Allgemein gilt für die Laplace–Rücktransformation: $$y(t) = {\rm L}^{-1}\{Y_{\rm L}(p)\}= \lim_{\beta \hspace{0.05cm}\rightarrow \hspace{0.05cm}\infty} \hspace{0.15cm} \frac{1}{{\rm j} \cdot 2 \pi}\cdot \int\limits_{\alpha-{\rm j} \hspace{0.05cm}\cdot \hspace{0.05cm}2 \pi \beta}^{\alpha+{\rm j} \hspace{0.05cm}\cdot \hspace{0.05cm}2 \pi \beta} { Y_{\rm L}(p) \hspace{0.05cm}\cdot \hspace{0.05cm} {\rm e}^{p \hspace{0.05cm}t}}\hspace{0.1cm}{\rm d}p \hspace{0.05cm} .$$ Die Integration erfolgt parallel zur imaginären Achse (gepunktete Linie in der Grafik). Der Realteil $α$ muss dabei so gewählt werden, dass alle Pole links vom Integrationsweg liegen.
Die linke Grafik verdeutlicht dieses Linienintegral entlang der rot gepunkteten Vertikalen ${\rm Re}{p} = α$. Lösbar ist dieses Integral mit dem Jordanschen Lemma der Funktionstheorie, siehe $\href{https://intern.lntwww.de/cgi-bin/extern/uni.pl?uno=hyperlink&due=entitaet&e_id=4208&hyperlink_typ=entitaet_verweis&session_id=}{[Mar94]}$
In diesem Tutorial folgt nur eine sehr einfache Zusammenfassung der Vorgehensweise:
- Das Linienintegral kann entsprechend der Skizze in zwei Kreisintegrale aufgeteilt werden, wobei sämtliche Polstellen im linken Kreisintegral liegen, während das rechte Kreisintegral nur Nullstellen beinhalten darf.
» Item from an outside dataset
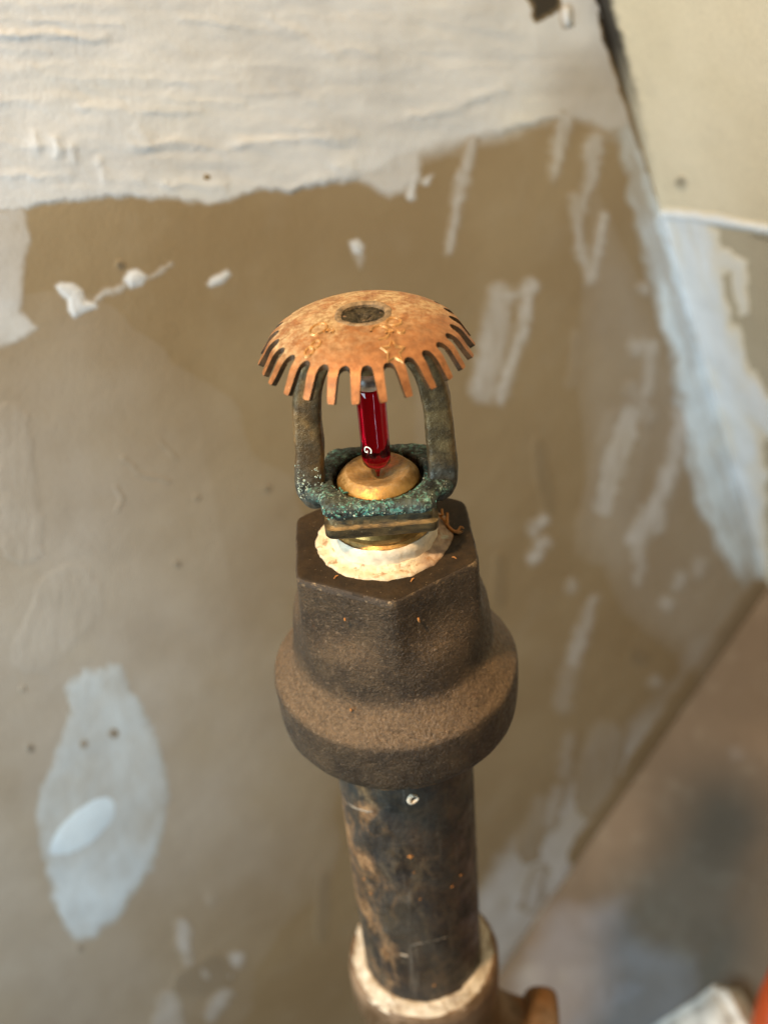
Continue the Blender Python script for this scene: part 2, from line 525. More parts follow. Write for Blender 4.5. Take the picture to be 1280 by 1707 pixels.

- Entsprechend der Funktionstheorie liefert das rechte Kreisintegral die Zeitfunktion $y(t)$ für negative Zeiten. Aufgrund der Kausalität muss $y(t < 0)$ identisch 0 sein, was aber nach dem Hauptsatz der Funktionstheorie nur zutrifft, wenn es in der rechten $p$–Halbebene keine Pole gibt.
- Das Integral über den linken Halbkreis liefert dagegen die Zeitfunktion für $t ≥$ 0. Dieses umschließt alle Polstellen und ist mit dem Residuensatz in (relativ) einfacher Weise berechenbar, wie auf den nächsten Seiten gezeigt wird.